Tale denominazione, la più datata pervenutaci dalla remota fondazione del centro nel XII secolo, cambiò in Buonanotte a seguito di alcuni episodi avvolti da un alone di leggenda. Per alcuni il cambio è da attribuire a due soggiorni d'un principe presso il centro, il primo dei quali si rivelò spiacevole e determinò l'iniziale nome del borgo, poi mutato nel secondo a seguito d'un'ulteriore e più gradevole permanenza successiva. Tuttavia la più accreditata tra le tradizioni, che rientra in un topos molto comune nel patrimonio culturale leggendario che caratterizza le storie di numerosi centri o castelli isolati, rimanda ad una battaglia di difficile collocazione nella quale gli abitanti del paese ebbero la peggio contro un centro confinante, i cui soldati, una volta vinto lo scontro, ottennero la possibilità di trascorrere la notte con le fanciulle degli uomini sconfitti sul campo.


Buonanotte Vecchio, foto di Manuel Santoro.

Quali che siano state le origini, ad ogni modo, ora non ha più importanza, giacché nel 1969 gli abitanti rimasti, forse contrari ad una denominazione ai loro occhi "curiosa", riuscirono ad ottenere un terzo ed ultimo cambio in Montebello sul Sangro.

La posizione straordinaria del piccolo centro è stata notata, negli anni passati, dallo stesso imprenditore che ha realizzato l'albergo diffuso "Sextantio" nelle Terre della Baronia, Daniel Kihlgren. Lo svedese, a quanto sembra, aveva in mente per la vecchia Buonanotte un progetto analogo a quello di Santo Stefano, tanto che alcuni immobili della parte alta erano già stati acquistati dall'imprenditore per iniziare a porne le basi. L'arresto dei lavori verificatosi successivamente, tuttavia, sembrerebbe aver messo la parola fine ad ogni speranza di futura salvaguardia e valorizzazione; probabilmente il motivo della decisione è da attribuire all'autorizzazione rilasciata dalla regione Abruzzo per la predisposizione di una raffineria affidata alla società CMI energia nei pressi di Paglieta, un'iniziativa che ha suscitato il comprensibile risentimento delle associazioni ambientaliste e che evidentemente avrebbe un impatto paesaggistico enorme nel contesto sangritano.
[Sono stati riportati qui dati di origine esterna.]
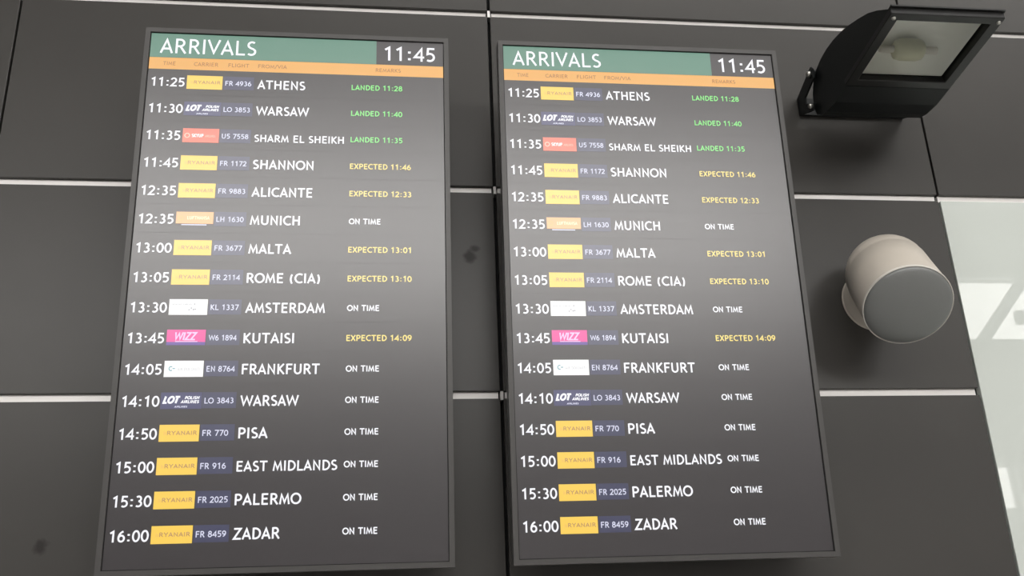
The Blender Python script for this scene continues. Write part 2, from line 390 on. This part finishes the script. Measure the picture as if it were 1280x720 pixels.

L'augurio è che quanto immaginato dall'architetto "Salva Borghi" svedese possa prender vita negli anni a venire, ma per far sì che ciò accada c'è bisogno d'una sensibilità e lungimiranza istituzionali che portino alla consapevolezza che centrali, cave e raffinerie dovranno cedere il passo ad una lotta decisa all'abbandono delle valli interne e più profonde, dove le grandi architetture dei secoli passati sprofondano in un oblio inaccettabile.